Wednesday, July 27, 2016

In the Atlantic Far, Far, Away...

The hurricane Jedi's have kept this season very quiet thus far, but there is a rumbling in the force. A disturbance in the Far Eastern Atlantic has popped up, and the folks at NHC have taken notice.

In all seriousness, there is a broad area of low pressure just off the West Coast of Africa with a chance to develop into a depression or a Tropical Storm.

This area of clouds and rain is centered just over 500 miles SE of the Cape Verde Islands, moving at around 15 miles per hour to the west/northwest.

According to NHC, it has a medium chance for growth over 5 days.

It is part of a long line of clouds extending from the Eastern Atlantic, all the way inland through Mainland Africa.

Working for it:
Little wind shear presently over that area, plus warm waters ahead.
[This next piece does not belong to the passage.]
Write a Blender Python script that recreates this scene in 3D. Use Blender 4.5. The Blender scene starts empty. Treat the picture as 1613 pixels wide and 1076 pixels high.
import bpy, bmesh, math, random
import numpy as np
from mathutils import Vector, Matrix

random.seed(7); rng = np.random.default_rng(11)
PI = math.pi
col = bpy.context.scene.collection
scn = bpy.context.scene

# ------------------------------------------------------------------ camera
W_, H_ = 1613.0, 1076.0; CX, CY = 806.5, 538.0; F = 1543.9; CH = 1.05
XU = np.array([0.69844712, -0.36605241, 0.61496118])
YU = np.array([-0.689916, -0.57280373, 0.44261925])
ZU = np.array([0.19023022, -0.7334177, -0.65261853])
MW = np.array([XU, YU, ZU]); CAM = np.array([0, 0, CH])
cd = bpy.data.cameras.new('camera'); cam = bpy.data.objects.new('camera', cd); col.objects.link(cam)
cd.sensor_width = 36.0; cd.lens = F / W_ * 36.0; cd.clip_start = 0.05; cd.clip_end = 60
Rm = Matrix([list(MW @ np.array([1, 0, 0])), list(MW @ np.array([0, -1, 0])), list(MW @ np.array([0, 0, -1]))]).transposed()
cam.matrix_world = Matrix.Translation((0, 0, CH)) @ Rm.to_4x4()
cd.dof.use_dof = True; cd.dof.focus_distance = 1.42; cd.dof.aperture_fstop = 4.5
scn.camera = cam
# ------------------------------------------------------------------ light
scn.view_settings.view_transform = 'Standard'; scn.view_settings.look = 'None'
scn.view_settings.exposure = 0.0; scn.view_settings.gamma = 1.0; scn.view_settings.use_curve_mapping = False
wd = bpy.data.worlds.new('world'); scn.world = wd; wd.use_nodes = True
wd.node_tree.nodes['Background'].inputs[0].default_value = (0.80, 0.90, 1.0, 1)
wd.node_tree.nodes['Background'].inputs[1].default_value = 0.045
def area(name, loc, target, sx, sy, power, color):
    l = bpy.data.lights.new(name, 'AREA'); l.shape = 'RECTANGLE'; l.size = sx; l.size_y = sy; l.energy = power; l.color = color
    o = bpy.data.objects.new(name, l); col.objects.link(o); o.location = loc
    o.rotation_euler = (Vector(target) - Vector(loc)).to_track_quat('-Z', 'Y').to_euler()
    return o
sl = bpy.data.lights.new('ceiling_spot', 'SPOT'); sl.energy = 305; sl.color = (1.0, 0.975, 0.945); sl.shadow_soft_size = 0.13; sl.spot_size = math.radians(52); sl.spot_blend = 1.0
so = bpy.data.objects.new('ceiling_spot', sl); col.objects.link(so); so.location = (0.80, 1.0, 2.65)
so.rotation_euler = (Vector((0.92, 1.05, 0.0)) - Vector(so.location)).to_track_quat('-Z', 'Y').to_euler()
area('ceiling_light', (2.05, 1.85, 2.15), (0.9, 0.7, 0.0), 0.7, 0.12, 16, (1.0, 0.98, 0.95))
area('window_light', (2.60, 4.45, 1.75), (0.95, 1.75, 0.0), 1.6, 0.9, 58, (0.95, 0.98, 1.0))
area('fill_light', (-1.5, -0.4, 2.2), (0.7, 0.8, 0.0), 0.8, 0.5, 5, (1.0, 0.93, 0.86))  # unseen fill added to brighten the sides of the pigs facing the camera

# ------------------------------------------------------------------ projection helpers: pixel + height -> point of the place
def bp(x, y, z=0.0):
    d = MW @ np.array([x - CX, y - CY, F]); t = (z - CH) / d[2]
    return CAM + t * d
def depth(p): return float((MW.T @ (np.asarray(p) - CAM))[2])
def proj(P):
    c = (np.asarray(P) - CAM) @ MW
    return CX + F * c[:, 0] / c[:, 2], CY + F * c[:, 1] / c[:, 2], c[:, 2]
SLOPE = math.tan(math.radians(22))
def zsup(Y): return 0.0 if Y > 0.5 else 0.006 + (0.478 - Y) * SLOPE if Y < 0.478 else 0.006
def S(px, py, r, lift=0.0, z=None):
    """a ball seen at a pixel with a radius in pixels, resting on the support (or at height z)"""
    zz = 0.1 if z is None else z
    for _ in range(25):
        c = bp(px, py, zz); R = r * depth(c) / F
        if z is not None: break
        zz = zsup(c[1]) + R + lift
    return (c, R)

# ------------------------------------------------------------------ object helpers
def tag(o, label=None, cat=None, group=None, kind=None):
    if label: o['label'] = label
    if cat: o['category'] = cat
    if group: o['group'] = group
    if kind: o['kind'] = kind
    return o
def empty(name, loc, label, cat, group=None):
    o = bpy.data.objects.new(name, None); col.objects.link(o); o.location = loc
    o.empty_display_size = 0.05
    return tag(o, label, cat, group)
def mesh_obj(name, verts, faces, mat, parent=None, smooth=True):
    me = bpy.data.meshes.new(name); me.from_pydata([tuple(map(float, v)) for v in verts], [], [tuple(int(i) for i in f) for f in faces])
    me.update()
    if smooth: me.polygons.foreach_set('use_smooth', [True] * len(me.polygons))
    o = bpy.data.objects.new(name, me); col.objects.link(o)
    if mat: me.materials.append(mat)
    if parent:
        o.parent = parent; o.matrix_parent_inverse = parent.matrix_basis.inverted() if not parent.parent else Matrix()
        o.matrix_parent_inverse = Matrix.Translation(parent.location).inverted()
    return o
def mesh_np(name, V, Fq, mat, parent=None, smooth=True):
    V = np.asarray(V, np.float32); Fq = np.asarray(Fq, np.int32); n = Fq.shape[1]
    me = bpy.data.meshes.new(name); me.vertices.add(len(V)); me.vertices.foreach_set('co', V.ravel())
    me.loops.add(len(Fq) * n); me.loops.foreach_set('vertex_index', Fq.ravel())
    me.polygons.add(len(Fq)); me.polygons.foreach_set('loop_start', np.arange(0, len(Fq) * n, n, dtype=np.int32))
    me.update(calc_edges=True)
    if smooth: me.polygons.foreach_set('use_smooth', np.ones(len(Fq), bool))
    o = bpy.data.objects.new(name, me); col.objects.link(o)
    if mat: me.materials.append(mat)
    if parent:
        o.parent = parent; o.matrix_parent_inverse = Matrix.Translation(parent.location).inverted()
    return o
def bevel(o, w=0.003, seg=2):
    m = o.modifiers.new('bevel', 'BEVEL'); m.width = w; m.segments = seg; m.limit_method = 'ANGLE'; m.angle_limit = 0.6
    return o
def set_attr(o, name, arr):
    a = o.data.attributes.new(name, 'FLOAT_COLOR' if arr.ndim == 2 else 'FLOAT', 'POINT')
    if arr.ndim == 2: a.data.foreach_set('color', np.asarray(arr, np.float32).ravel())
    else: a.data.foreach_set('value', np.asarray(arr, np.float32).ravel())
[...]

This should be enough to give it a chance to develop, but it should do it soon because that window of opportunity may close rather quickly.

Tropical Systems need sea surface temperatures of at least 80°, in order to grow. This heat provides the fuel for tropical engines to intensify. The hotter the water, the more energy to work with. At present, water temps will only get warmer as it treks across the Atlantic.

Where is it headed?
As of  this update, this area of clouds and rain has been dubbed Invest 96.
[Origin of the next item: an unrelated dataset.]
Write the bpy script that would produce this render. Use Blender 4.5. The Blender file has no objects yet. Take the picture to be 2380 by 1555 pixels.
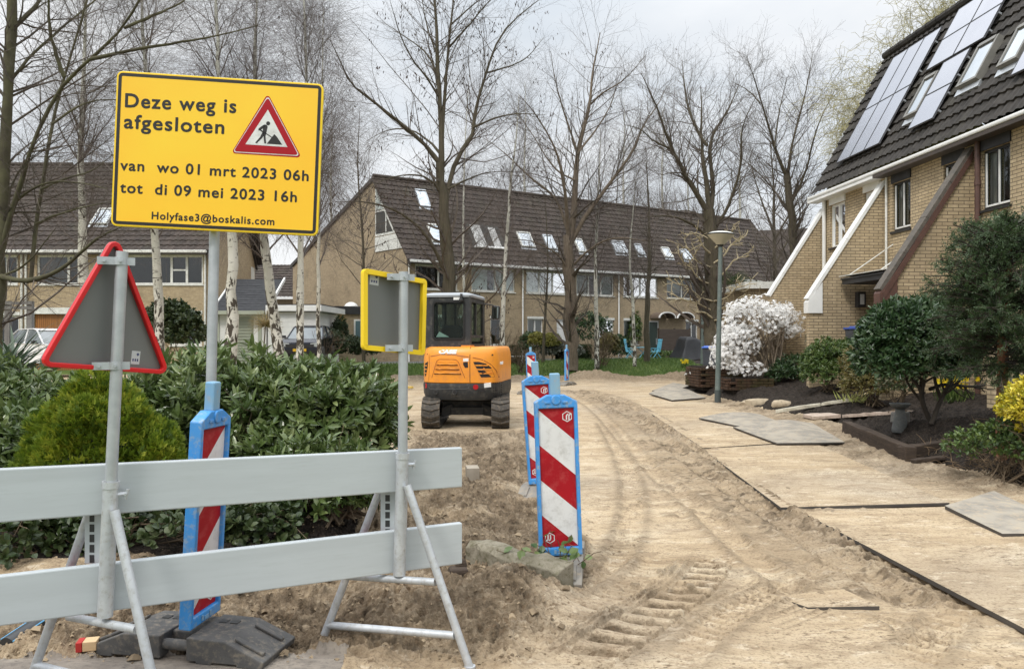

This is now an area NHC will INVEST more time to determine where it may go.

Very early model runs suggest it will stay far away being a nuisance only to the shipping lanes.
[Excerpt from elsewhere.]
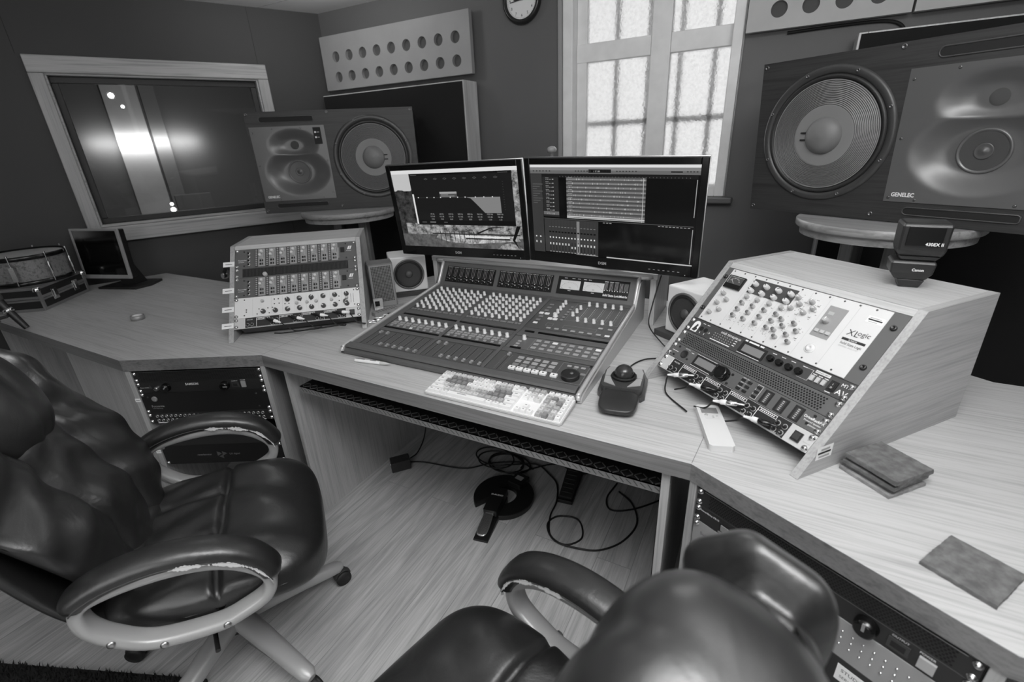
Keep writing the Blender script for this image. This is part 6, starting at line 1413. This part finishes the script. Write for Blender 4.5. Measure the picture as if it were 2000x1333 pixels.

Even if it develops, it should stay over open waters.

Working against it?
The lines on the map show strong upper level winds on the road ahead. These winds may act as a knife cutting down the cloud tops of this feature as it tries to grow.

So it has to develop quickly if it wants to survive.

This disturbance in the Far Eastern Atlantic may be signaling the start of "Cape Verde" season. A season within a season, if you will, of increased tropical activity.

This Mini season usually runs from August through September. It gets the name from the fact that most waves and disturbances tend to spin off the West Coast of Africa and pass near the Cape Verde Islands.

Once these disturbances emerge into the Atlantic, they have a huge ocean ahead full of warm water and the chance for intensification.

And if we look at the satellite imagery over Africa, it seems that disturbances are lining up ready to head west and move offshore.

The good news is that since they are so far away, it gives us plenty of time to watch, analyze, and provide a better track forecast.